形式上の要件に適合しない申請であることを理由とした行政手続法7条に基づく申請に対する拒否処分が違法とされた事案
山形地裁H30.8.21
<事案>
採石業を営むXは、森林法10条の2第1項に基づく開発行為の変更許可申請をするに当たって、処分行政庁が制定した規則(「Y規則」)において、申請に添付すべきと定められていた、地方公共団体等との間における残置森林等の保全に関する協定等を証する書面を添付しなかった⇒処分行政庁は、保全協定等は、森林法施行規則4条の規定する申請書に添付すべき書類に含まれるものであり、本件変更許可申請は、法令上要求されている書類に不備があるとして、行手法7条に基づき拒否処分をした
⇒
Xが、Y(山形県)に対し、本件変更許可申請は法令に定められた申請の形式上の要件を満たしていると主張して、本件処分の取消を求めた。
<規定>
行政手続法 第7条(申請に対する審査、応答)
行政庁は、申請がその事務所に到達したときは遅滞なく当該申請の審査を開始しなければならず、かつ、申請書の記載事項に不備がないこと、申請書に必要な書類が添付されていること、申請をすることができる期間内にされたものであることその他の法令に定められた申請の形式上の要件に適合しない申請については、速やかに、申請をした者(以下「申請者」という。)に対し相当の期間を定めて当該申請の補正を求め、又は当該申請により求められた許認可等を拒否しなければならない。
<判断>
行手法7条の「申請の形式上の要件」とは、申請が有効に成立するために法令において必要とされる要件のうち、当該申請書の記載、添付書類等から外形上明確に判断し得るものをいい、それは法令の規定する実体的要件の判断のために不可欠となる必要最小限のものに限られると解するのが相当。
森林開発許可に係る判断を担う都道府県知事は、
森林法及び同法施行規則の規定に反しない限り、
規則所定の計画書として必要な具体的事項を定めることができる。
but
Y規則において規定されている添付書類の全てが、必ずしも「申請の形式上の要件」となるわけではない。
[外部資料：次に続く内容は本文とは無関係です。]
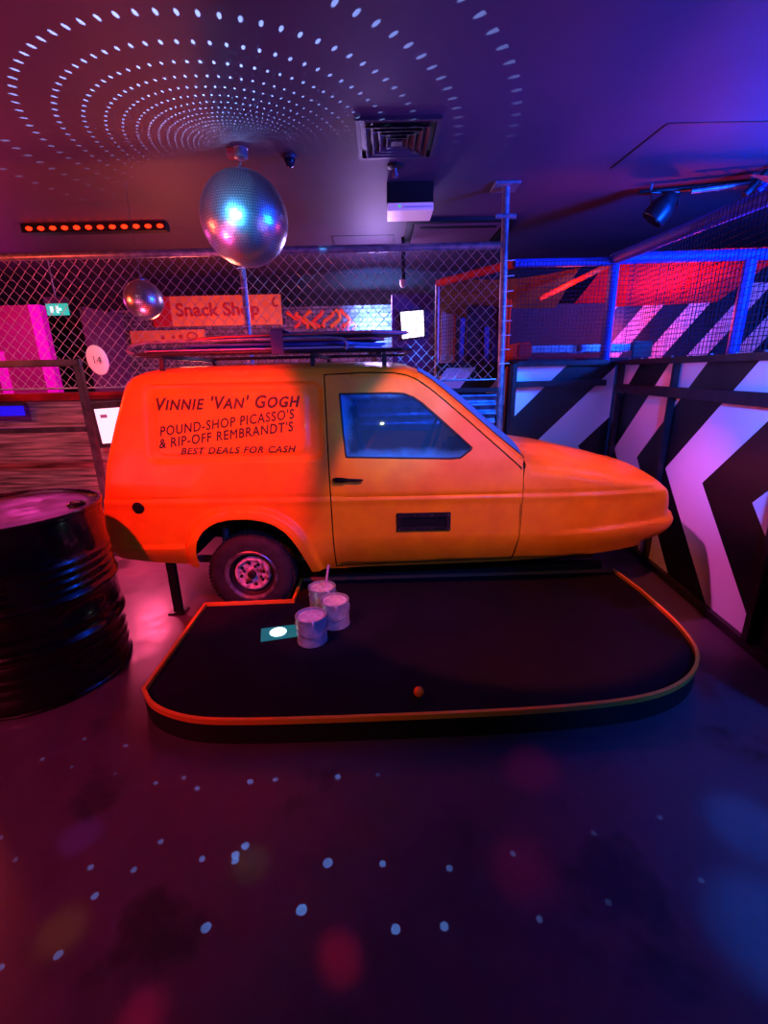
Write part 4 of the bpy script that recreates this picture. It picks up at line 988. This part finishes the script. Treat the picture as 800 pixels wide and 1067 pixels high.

保全協定等の性質や、関連通達における保全協定等の有無の位置付け、Xが本件変更許可申請に添付した計画書の記載内容などを考慮
⇒
Y規則が、森林法施行規則4条所定の「開発行為に関する計画書」に添付すべき書類として保全協定等を規定しているのは、当該申請に関して法令の規定する実体的要件の判断のためぬい不可欠となる必要最小限のものとして申請の形式上の要件とする趣旨ではなく、申請に係る審査をより厳密に行うこと等を目的として資料の提出を求めているものにすぎない
⇒
保全協定等の添付が「申請の形式上の要件」になると解することは、森林法及び同法施行規則に反する。
⇒
本件処分は違法であるとして、これを取り消した。
<解説>
●行手法7条は、いわゆる申請権の具体化として、
①行政庁について、申請が到達したときに遅滞なく当該申請の審査を開始する義務が生ずる旨を確認的に規定し、
②行政庁の応答義務のうち、特に、当該申請が申請の形式上の要件に適合しない場合について、申請者がいたずらに不安定な立場に置かれることを防止するため、行政庁の措置義務(当該申請の補正を求めて審査を継続するか、当該申請により求められた許認可等を拒否しなければならない)と規定したものであり、
いわゆる申請後受理前の行政指導を否定するために「受理」の観念を排除し、申請に対する処分の迅速で公正な処理を確保しようとするもの。
●行手法7条が規定している「法令に定められた申請の形式上の要件」とは、申請が有効に成立するために法令において必要とされる要件のうち、当該申請書の記載、添付書類等から外形上明確に判断し得るものをいい、ほとんど、同条が例示に掲げた事項(「申請書に必要な書類が添付されていること」など)で尽きていると考えられる。
このような形式上の要件に対し、
申請をすることができる事項についての申請であることや、
申請資格を有する者による申請であること、
申請内容が真正であること
などについては、
一般に、申請の内容審査を経ないと判断できない問題
⇒「申請の形式上の要件」には該当しないと解されている。